Dataset content.
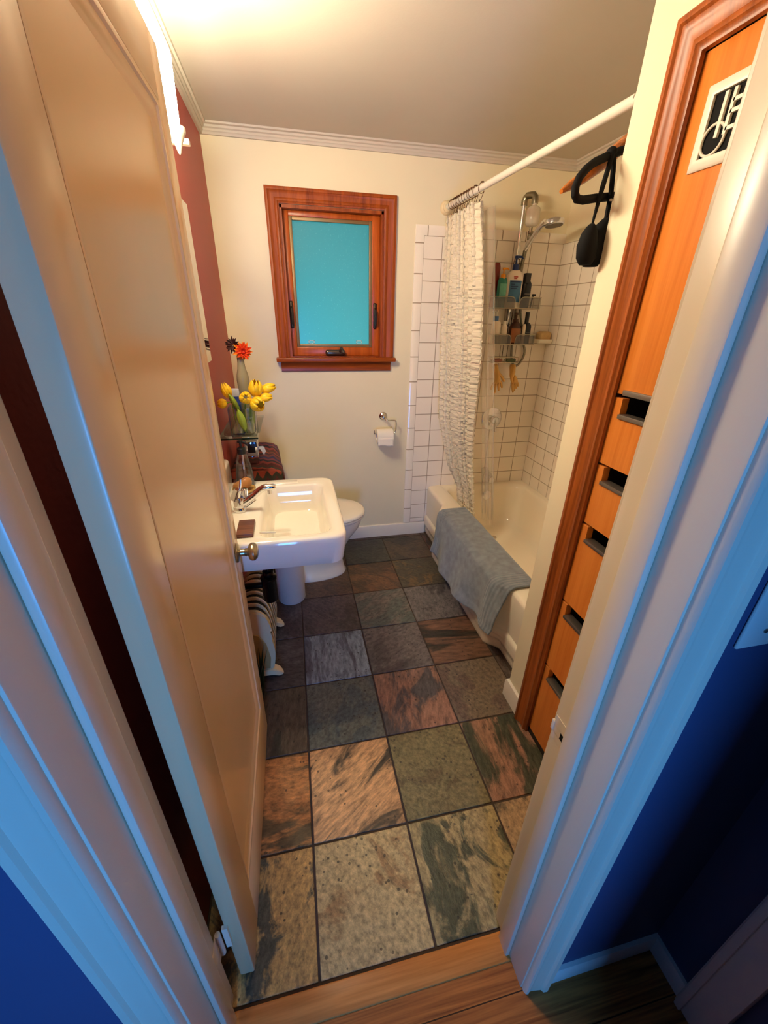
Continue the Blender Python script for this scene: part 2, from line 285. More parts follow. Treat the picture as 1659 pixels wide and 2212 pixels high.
# ------------------------------------------------------------------ mesh builder
class MB:
    def __init__(s): s.bm = bmesh.new(); s.uv = None
    def box(s, x0, x1, y0, y1, z0, z1, bev=0, seg=2):
        r = bmesh.ops.create_cube(s.bm, size=1)
        vs = r['verts']
        for v in vs:
            v.co = Vector(((x0+x1)/2+v.co.x*(x1-x0), (y0+y1)/2+v.co.y*(y1-y0), (z0+z1)/2+v.co.z*(z1-z0)))
        if bev:
            es = list({e for v in vs for e in v.link_edges})
            bmesh.ops.bevel(s.bm, geom=es, offset=bev, segments=seg, affect='EDGES', profile=.5)
        return s
    def ring(s, pts): return [s.bm.verts.new(p) for p in pts]
    def bridge(s, a, b, close=True):
        n = len(a)
        for i in range(n if close else n-1):
            j = (i+1) % n
            try: s.bm.faces.new((a[i], a[j], b[j], b[i]))
            except ValueError: pass
    def loft(s, rings, cap0=True, cap1=True, close=True):
        R = [s.ring(r) for r in rings]
        for a, b in zip(R, R[1:]): s.bridge(a, b, close)
        if cap0: s.bm.faces.new(R[0][::-1])
        if cap1: s.bm.faces.new(R[-1])
        return s
    def lathe(s, prof, c=(0, 0, 0), axis=(0, 0, 1), n=28, sx=1, sy=1):
        q = Vector(axis).normalized().to_track_quat('Z', 'Y'); c = Vector(c)
        rings = [[c + q @ Vector((max(r, 1e-4)*sx*math.cos(2*PI*i/n), max(r, 1e-4)*sy*math.sin(2*PI*i/n), z)) for i in range(n)] for r, z in prof]
        return s.loft(rings)
    def tube(s, pts, r, n=10, closed=False):
        pts = [Vector(p) for p in pts]; N = len(pts)
        rs = r if isinstance(r, (list, tuple)) else [r]*N
        T = []
        for i in range(N):
            a = pts[(i-1) % N] if (closed or i) else pts[i]; b = pts[(i+1) % N] if (closed or i < N-1) else pts[i]
            T.append((b-a).normalized())
        up = Vector((0, 0, 1)) if abs(T[0].z) < .9 else Vector((1, 0, 0))
        nrm = (up - T[0]*up.dot(T[0])).normalized(); rings = []
        for i in range(N):
            nrm = (nrm - T[i]*nrm.dot(T[i])).normalized(); b = T[i].cross(nrm)
            rings.append([pts[i] + rs[i]*(nrm*math.cos(2*PI*k/n)+b*math.sin(2*PI*k/n)) for k in range(n)])
        if closed:
            R = [s.ring(q) for q in rings]
            for i in range(N): s.bridge(R[i], R[(i+1) % N])
            return s
        return s.loft(rings)
    def sweep(s, path, prof, normal, closed=False):
        """prof (a,b): a to the left of travel (normal x dir), b along normal; mitred"""
        path = [Vector(p) for p in path]; nm = Vector(normal).normalized(); N = len(path); R = []
        for i in range(N):
            d0 = (path[i]-path[i-1]).normalized() if (i or closed) else None
            d1 = (path[(i+1) % N]-path[i]).normalized() if (i < N-1 or closed) else None
            if d0 is None: d0 = d1
            if d1 is None: d1 = d0
            l0 = nm.cross(d0); l1 = nm.cross(d1); m = (l0+l1); m = m/(1+l0.dot(l1))
            R.append(s.ring([path[i]+m*a+nm*b for a, b in prof]))
        for i in range(N-1): s.bridge(R[i], R[i+1])
        if closed: s.bridge(R[-1], R[0])
        else:
            s.bm.faces.new(R[0][::-1]); s.bm.faces.new(R[-1])
        return s
    def prism(s, poly, axis, a0, a1):
        mk = {'x': lambda p, a: (a, p[0], p[1]), 'y': lambda p, a: (p[0], a, p[1]), 'z': lambda p, a: (p[0], p[1], a)}[axis]
        A = s.ring([mk(p, a0) for p in poly]); B = s.ring([mk(p, a1) for p in poly])
        s.bridge(A, B); s.bm.faces.new(A[::-1]); s.bm.faces.new(B); return s
    def ball(s, c, r, n=20, rot=None):
        r = (r, r, r) if not isinstance(r, (list, tuple)) else r
        M = Matrix.Translation(c)
        if rot is not None: M = M @ rot.to_4x4()
        M = M @ Matrix.Diagonal((r[0], r[1], r[2], 1))
        bmesh.ops.create_uvsphere(s.bm, u_segments=n, v_segments=max(8, n*2//3), radius=1, matrix=M); return s
    def grid(s, fn, nu, nv, uv=True, closeu=False):
        V = [[s.bm.verts.new(fn(i/nu, j/nv)) for j in range(nv+1)] for i in range(nu+1)]
        L = s.bm.loops.layers.uv.verify() if uv else None
        for i in range(nu):
            for j in range(nv):
                f = s.bm.faces.new((V[i][j], V[i+1][j], V[i+1][j+1], V[i][j+1]))
                if L:
                    for lp, (a, b) in zip(f.loops, ((i, j), (i+1, j), (i+1, j+1), (i, j+1))): lp[L].uv = (a/nu, b/nv)
        return s
    def build(s, name, m, parent=None, smooth=40, solid=0, off=0, subsurf=0):
        bmesh.ops.recalc_face_normals(s.bm, faces=s.bm.faces[:])
        me = bpy.data.meshes.new(name); s.bm.to_mesh(me); s.bm.free()
        me.materials.append(m)
        if smooth:
            me.shade_smooth(); me.set_sharp_from_angle(angle=math.radians(smooth))
        o = bpy.data.objects.new(name, me); COL.objects.link(o)
        if parent is not None:
            o.parent = parent; r = parent
            while r.parent: r = r.parent
            me.transform(Matrix.Translation(-r.location))
        if solid:
            md = o.modifiers.new('thick', 'SOLIDIFY'); md.thickness = solid; md.offset = off
        if subsurf:
            md = o.modifiers.new('sub', 'SUBSURF'); md.levels = md.render_levels = subsurf
        return o
def B(*a, **k): return MB().box(*a, **k)
def tag(o, label, cat, group=None):
    o['label'] = label; o['category'] = cat
    if group: o['group'] = group
    return o
def thing(name, label, cat, loc, group=None):
    o = bpy.data.objects.new(name, None); o.empty_display_size = .05; COL.objects.link(o); o.location = loc
    return tag(o, label, cat, group)
def struct(o, label=None, cat=None):
    o['kind'] = 'structure'
    if label: o['label'] = label
    if cat: o['category'] = cat
    return o
def rrect(x0, x1, y0, y1, r, z, n=6):
    P = []
    for cx, cy, a in ((x1-r, y1-r, 0), (x0+r, y1-r, PI/2), (x0+r, y0+r, PI), (x1-r, y0+r, 1.5*PI)):
        for i in range(n+1):
            t = a+i/n*PI/2; P.append((cx+r*math.cos(t), cy+r*math.sin(t), z))
    return P
def lerp(a, b, t): return a+(b-a)*t
def sst(a, b, x):
    t = min(1, max(0, (x-a)/(b-a))); return t*t*(3-2*t)
def poly_at(keys, t):
    for (a, p), (b, q) in zip(keys, keys[1:]):
        if t <= b: return tuple(lerp(x, y, (t-a)/(b-a)) for x, y in zip(p, q))
    return keys[-1][1]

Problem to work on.
Your task is to repeat the material above exactly, without its pictures.

Answer.
Continue the Blender Python script for this scene: part 2, from line 285. More parts follow. Treat the picture as 1659 pixels wide and 2212 pixels high.
# ------------------------------------------------------------------ mesh builder
class MB:
    def __init__(s): s.bm = bmesh.new(); s.uv = None
    def box(s, x0, x1, y0, y1, z0, z1, bev=0, seg=2):
        r = bmesh.ops.create_cube(s.bm, size=1)
        vs = r['verts']
        for v in vs:
            v.co = Vector(((x0+x1)/2+v.co.x*(x1-x0), (y0+y1)/2+v.co.y*(y1-y0), (z0+z1)/2+v.co.z*(z1-z0)))
        if bev:
            es = list({e for v in vs for e in v.link_edges})
            bmesh.ops.bevel(s.bm, geom=es, offset=bev, segments=seg, affect='EDGES', profile=.5)
        return s
    def ring(s, pts): return [s.bm.verts.new(p) for p in pts]
    def bridge(s, a, b, close=True):
        n = len(a)
        for i in range(n if close else n-1):
            j = (i+1) % n
            try: s.bm.faces.new((a[i], a[j], b[j], b[i]))
            except ValueError: pass
    def loft(s, rings, cap0=True, cap1=True, close=True):
        R = [s.ring(r) for r in rings]
        for a, b in zip(R, R[1:]): s.bridge(a, b, close)
        if cap0: s.bm.faces.new(R[0][::-1])
        if cap1: s.bm.faces.new(R[-1])
        return s
    def lathe(s, prof, c=(0, 0, 0), axis=(0, 0, 1), n=28, sx=1, sy=1):
        q = Vector(axis).normalized().to_track_quat('Z', 'Y'); c = Vector(c)
        rings = [[c + q @ Vector((max(r, 1e-4)*sx*math.cos(2*PI*i/n), max(r, 1e-4)*sy*math.sin(2*PI*i/n), z)) for i in range(n)] for r, z in prof]
        return s.loft(rings)
    def tube(s, pts, r, n=10, closed=False):
        pts = [Vector(p) for p in pts]; N = len(pts)
        rs = r if isinstance(r, (list, tuple)) else [r]*N
        T = []
        for i in range(N):
            a = pts[(i-1) % N] if (closed or i) else pts[i]; b = pts[(i+1) % N] if (closed or i < N-1) else pts[i]
            T.append((b-a).normalized())
        up = Vector((0, 0, 1)) if abs(T[0].z) < .9 else Vector((1, 0, 0))
        nrm = (up - T[0]*up.dot(T[0])).normalized(); rings = []
        for i in range(N):
            nrm = (nrm - T[i]*nrm.dot(T[i])).normalized(); b = T[i].cross(nrm)
            rings.append([pts[i] + rs[i]*(nrm*math.cos(2*PI*k/n)+b*math.sin(2*PI*k/n)) for k in range(n)])
        if closed:
            R = [s.ring(q) for q in rings]
            for i in range(N): s.bridge(R[i], R[(i+1) % N])
            return s
        return s.loft(rings)
    def sweep(s, path, prof, normal, closed=False):
        """prof (a,b): a to the left of travel (normal x dir), b along normal; mitred"""
        path = [Vector(p) for p in path]; nm = Vector(normal).normalized(); N = len(path); R = []
        for i in range(N):
            d0 = (path[i]-path[i-1]).normalized() if (i or closed) else None
            d1 = (path[(i+1) % N]-path[i]).normalized() if (i < N-1 or closed) else None
            if d0 is None: d0 = d1
            if d1 is None: d1 = d0
            l0 = nm.cross(d0); l1 = nm.cross(d1); m = (l0+l1); m = m/(1+l0.dot(l1))
            R.append(s.ring([path[i]+m*a+nm*b for a, b in prof]))
        for i in range(N-1): s.bridge(R[i], R[i+1])
        if closed: s.bridge(R[-1], R[0])
        else:
            s.bm.faces.new(R[0][::-1]); s.bm.faces.new(R[-1])
        return s
    def prism(s, poly, axis, a0, a1):
        mk = {'x': lambda p, a: (a, p[0], p[1]), 'y': lambda p, a: (p[0], a, p[1]), 'z': lambda p, a: (p[0], p[1], a)}[axis]
        A = s.ring([mk(p, a0) for p in poly]); B = s.ring([mk(p, a1) for p in poly])
        s.bridge(A, B); s.bm.faces.new(A[::-1]); s.bm.faces.new(B); return s
    def ball(s, c, r, n=20, rot=None):
        r = (r, r, r) if not isinstance(r, (list, tuple)) else r
        M = Matrix.Translation(c)
        if rot is not None: M = M @ rot.to_4x4()
        M = M @ Matrix.Diagonal((r[0], r[1], r[2], 1))
        bmesh.ops.create_uvsphere(s.bm, u_segments=n, v_segments=max(8, n*2//3), radius=1, matrix=M); return s
    def grid(s, fn, nu, nv, uv=True, closeu=False):
        V = [[s.bm.verts.new(fn(i/nu, j/nv)) for j in range(nv+1)] for i in range(nu+1)]
        L = s.bm.loops.layers.uv.verify() if uv else None
        for i in range(nu):
            for j in range(nv):
                f = s.bm.faces.new((V[i][j], V[i+1][j], V[i+1][j+1], V[i][j+1]))
                if L:
                    for lp, (a, b) in zip(f.loops, ((i, j), (i+1, j), (i+1, j+1), (i, j+1))): lp[L].uv = (a/nu, b/nv)
        return s
    def build(s, name, m, parent=None, smooth=40, solid=0, off=0, subsurf=0):
        bmesh.ops.recalc_face_normals(s.bm, faces=s.bm.faces[:])
        me = bpy.data.meshes.new(name); s.bm.to_mesh(me); s.bm.free()
        me.materials.append(m)
        if smooth:
            me.shade_smooth(); me.set_sharp_from_angle(angle=math.radians(smooth))
        o = bpy.data.objects.new(name, me); COL.objects.link(o)
        if parent is not None:
            o.parent = parent; r = parent
            while r.parent: r = r.parent
            me.transform(Matrix.Translation(-r.location))
        if solid:
            md = o.modifiers.new('thick', 'SOLIDIFY'); md.thickness = solid; md.offset = off
        if subsurf:
            md = o.modifiers.new('sub', 'SUBSURF'); md.levels = md.render_levels = subsurf
        return o
def B(*a, **k): return MB().box(*a, **k)
def tag(o, label, cat, group=None):
    o['label'] = label; o['category'] = cat
    if group: o['group'] = group
    return o
def thing(name, label, cat, loc, group=None):
    o = bpy.data.objects.new(name, None); o.empty_display_size = .05; COL.objects.link(o); o.location = loc
    return tag(o, label, cat, group)
def struct(o, label=None, cat=None):
    o['kind'] = 'structure'
    if label: o['label'] = label
    if cat: o['category'] = cat
    return o
def rrect(x0, x1, y0, y1, r, z, n=6):
    P = []
    for cx, cy, a in ((x1-r, y1-r, 0), (x0+r, y1-r, PI/2), (x0+r, y0+r, PI), (x1-r, y0+r, 1.5*PI)):
        for i in range(n+1):
            t = a+i/n*PI/2; P.append((cx+r*math.cos(t), cy+r*math.sin(t), z))
    return P
def lerp(a, b, t): return a+(b-a)*t
def sst(a, b, x):
    t = min(1, max(0, (x-a)/(b-a))); return t*t*(3-2*t)
def poly_at(keys, t):
    for (a, p), (b, q) in zip(keys, keys[1:]):
        if t <= b: return tuple(lerp(x, y, (t-a)/(b-a)) for x, y in zip(p, q))
    return keys[-1][1]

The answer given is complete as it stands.